Research now shows that children will lose two-and-a-half months’ worth of reading skills over the summer (Hernandez, 2011, p.3). According to a study by the Annie E. Casey Foundation, “one in six children who are not reading proficiently in 3rd grade do not graduate high school on time” (Hernandez, 2011, p.3). Research shows these findings especially impact children who come from lower economic status (Hernandez, 2011, p.3). Therefore, planning for the upcoming school year can start in the summer months. You can utilize your community library to help facilitate reading during the summer months. Additionally, you can find cheap books at yard sales and secondhand stores to help keep the costs down.

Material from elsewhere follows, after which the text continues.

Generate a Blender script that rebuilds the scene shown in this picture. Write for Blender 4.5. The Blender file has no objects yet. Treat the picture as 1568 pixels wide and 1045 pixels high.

As the end of the summer comes closer, there are some things you can do to help lessen the stress your children might be feeling about the upcoming new school year. A week or two prior to school starting, you can start preparing for the school routine by changing your child’s bedtime to what time he/she would go to bed during the school year. Additionally, you can set up play dates with familiar school friends. This can help alleviate anxiety by reminding your child that they are not the only one feeling stress by transitioning back to school.

If your child has challenges with separating from you, especially for those entering kindergarten and preschool, parents can set up a reward chart and reward their child for attending school. Additionally, you can read stories like The Kissing Hand by Audrey Penn, Owen and Wemberly Worried by Kevin Henkes, and I Love You All Day Long by Francesca Rusackas. These books can be used as social story and can help calm worries that accompany the transition to kindergarten and preschool.

Parents of elementary school-age children can contact their child’s teacher 3-5 days prior to the new school year beginning and ask for the first day’s schedule. Once the schedule is provided, parents can make a visual schedule. The schedule does not have to long, but it should include items like getting dressed, catching the school bus, etc. Laminating the visual schedule is recommended as well as attaching an expo marker to it, so that your child can check off the items as the day progresses. This can help calm any anxieties about what will be happening throughout the day. Additionally, for children who have challenges with noise levels and activity levels, you can include relevant details in their visual schedules.

One to two days prior to the first day of school, you can contact your child’s teacher or school administrative staff to see if your child can visit the school. This can be particularly helpful for students entering kindergarten, middle school, and high school because these times are especially difficult for most students. By visiting the school before other students are present, your child can learn the school layout, how to navigate moving from one class to the next, and how to open his/her locker. I would also suggest emailing the teacher to introduce yourself and your child. This email can help your child’s teacher understand any challenges that your child has and help build an alliance with the teacher. This is especially important for children who have an IEP (Individualized Education Plan) or 504 plan (an educational plan that gives students with disabilities individualized help) because their teacher will be a part of their treatment team, which can impact the amount of services provided for these students.

Finally, the transition back to school is something all parents have personally experienced. Therefore, you can validate your child’s anxieties by acknowledging that, like with any new activity, starting a new routine can be hard but, over time, becomes easier and more predictable.

Hernandez, D.J. (2011) Double jeopardy; How third-grade reading skills and poverty influence high school graduation. Baltimore: Annie E. Casey Foundation.